C’est ce à quoi je pensais en écoutant les membres de l’équipe matinale de Radio-Canada pester contre la température en prenant mon café en ce matin du 14 juillet 2009 – jour de la fête des Français. Et je me suis rappelée les mutations brusques du paysage aperçu du balcon de mon gîte de Cap St-Georges, dans  Péninsule de Port-au-Port, à Terre-Neuve, le printemps dernier. Cette région du Rocher est habitée par des descendants de Français de France, de Français des îles de Saint-Pierre-et-Miquelon, ainsi que d’Acadiens. Cette bande de terre qui baigne dans le Golfe Saint-Laurent est désignée sur les cartes touristiques comme la French Shore. On y joue des airs d’accordéon et de violon d’une parenté troublante avec ceux du folklore québécois. C’est pour cette culture que j’étais là le printemps dernier.

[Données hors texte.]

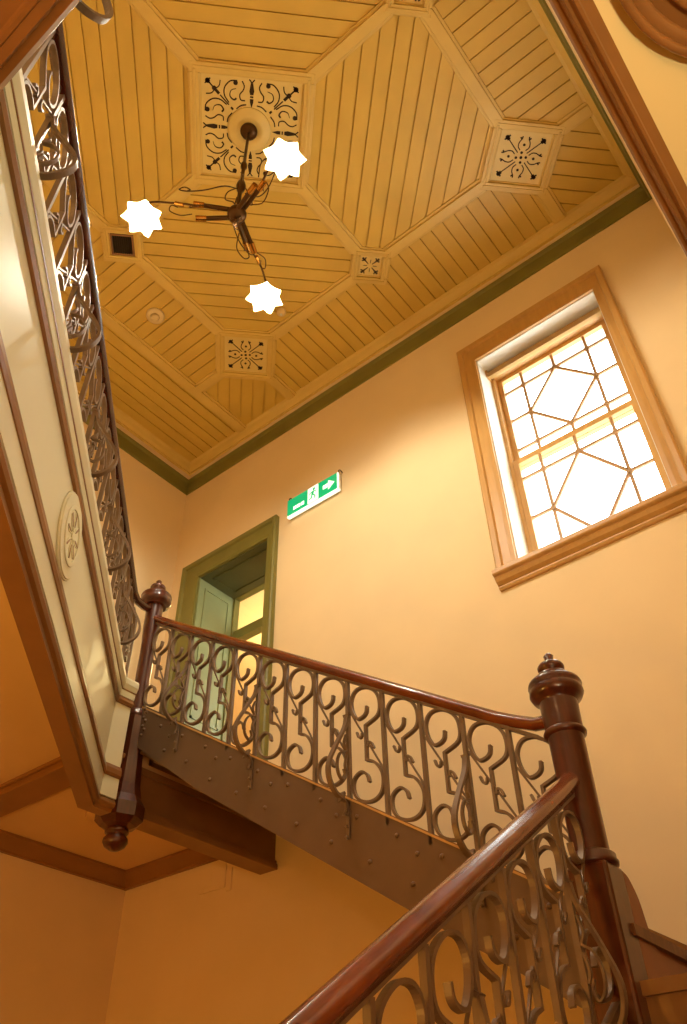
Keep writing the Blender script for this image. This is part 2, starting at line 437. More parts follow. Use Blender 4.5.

À Cap St-Georges, Péninsule de Port-au-Port, Terre-Neuve, le 11 avril 2009

À Cap St-Georges, Péninsule de Port-au-Port, Terre-Neuve, le 11 avril 2009

Mark Cormier, joueur de violon, conteur et directeur d’une des écoles françaises de la région, m’a dit le 11 avril que cette péninsule était «Le pays du Bon Dieu». Ce jour-là,  même les agnostiques auraient pu le croire.

Le lendemain par contre, le même environnement avait plutôt des allures de Terre de Caïn. À la même heure que la veille, et sensiblement du même point, voici de quoi avait l’air le Cap St-Georges.

Le 12 avril 2009, le Pays du bon Dieu était devenu La Terre de Caïn

Le 12 avril 2009, le Pays du bon Dieu était devenu La Terre de Caïn

Et vous savez quoi? Quand je suis descendue pour prendre mon café matinal,  Jenny Fenwick – l’hôte du Bed and Breakfast où j’habitais –  a commenté le temps qu’il faisait ce matin-là dans un grand éclat de rire.